Daha programa bağlanır bağlanmaz, Mücahit Bey bağırmaya başladı. İl Genel Meclisi Başkanı Mücahit Kutlu'yu eleştirme gafletinde bulunan bir köşe yazarı olarak, var gücüyle bağırıyor ve bizi terbiye ediyordu. Bir şeyler ifade etmeye çalışırken bu sefer devreye program yöneticisi arkadaşım girdi, sözümü kesti. Şimdi Mücahit Bey'den fırça yediğime mi yanayım, televizyona bağlandığım halde meramımı ifade edemediğime mi yanayım, yoksa güzelim Çınar Otelin gittiğine mi yanayım.

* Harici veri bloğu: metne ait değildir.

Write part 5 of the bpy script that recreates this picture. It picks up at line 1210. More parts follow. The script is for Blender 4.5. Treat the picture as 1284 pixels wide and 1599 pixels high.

Aslında program Mücahit Bey için tam bir can simidi olmuştu. Çınar Otelin kaybedilmesinin sorumlusu aslında belliydi. Konuyu gündeme taşıyan basın mensupları. Bu arada bir de televizyona Mücahit Bey'in kankisi Akçakoca Belediye Başkanı Fikret Bey bağlanıp da “Üzülme sen Mücahitçiğim, bu seni üzen terbiyesizlere bakma. Ben size Akçakoca'dan güzel bir arsa vereceğim. Yine dostluğumuz, kardeşliğimiz devam edecek. Siz ne güzel misafirler, siz ne güzel turistlersiniz Bolulular” deyip Mücahit Bey'e gaz vermez mi. İşte ne olduysa ondan sonra oldu.
Artık Mücahit Bey'i tutmak mümkün hale gelmedi. O andan itibaren arkadaşlarıyla birlikte basiretsiz bir şekilde Bolu'nun en az 2 milyon 500 bin TL değerindeki malvarlığını bedelsiz bir şekilde elden çıkaran Mücahit Kutlu gitti, yerine Hamidiye kahramanı Rauf Bey geldi. Eda o eda.
İşte ben o tavırdan sonra bittim televizyonun başında. Affet bizi Mücahit Abi dedim, yakışır sana. Sen bizi dövme yeter. Çınar Oteli bedelsiz mi vereceksin, Termal Otel'in ihalesini tam vermek üzereyken kamuoyu baskısı sonucu vaz mı geçeceksin, Allah aşkına ne yaparsan yap. Sana yakışır. Hele o hem Çınar Oteli basiretsiz şekilde elden çıkarıp, hem de bunun hesabını sorma gafletinde bulunan bizleri o şekilde fırçaladıktan, buna da çanak tutan yandaşları yanına bulduktan sonra bence artık sana yol görünmüştür.
Önümüzdeki dönem seni kimse tutamaz. Sana artık Meclis yakışır. Yürü Mücahit Abi, arkandayız. (Ha Tahsin Ağabeyi de yanında götürmeyi unutma.)
Saygılarımla.
NOT: Son yazımdan sonra Çınar Oteli konusunda cılız sesiyle katkı veren Olay Gazetesi Yazarı Erhan Beykoz Bey'e ve yürekli desteğiyle bizi cesaretlendiren Ekspress Gazetesi Köşe Yazarı İmdat Aslan Bey'e çok teşekkür ediyorum. İmdat Aslan Bey bilsin ki, gerekli mercilere sunulmuş dosya, en kısa sürede eline ulaşacaktır. Çınar Oteli meselesi çözülünceye, sorumlular hesap verinceye, Bolu'nun zararı giderilinceye kadar elbirliğiyle bu meseleyi çözmek namusumuzdur.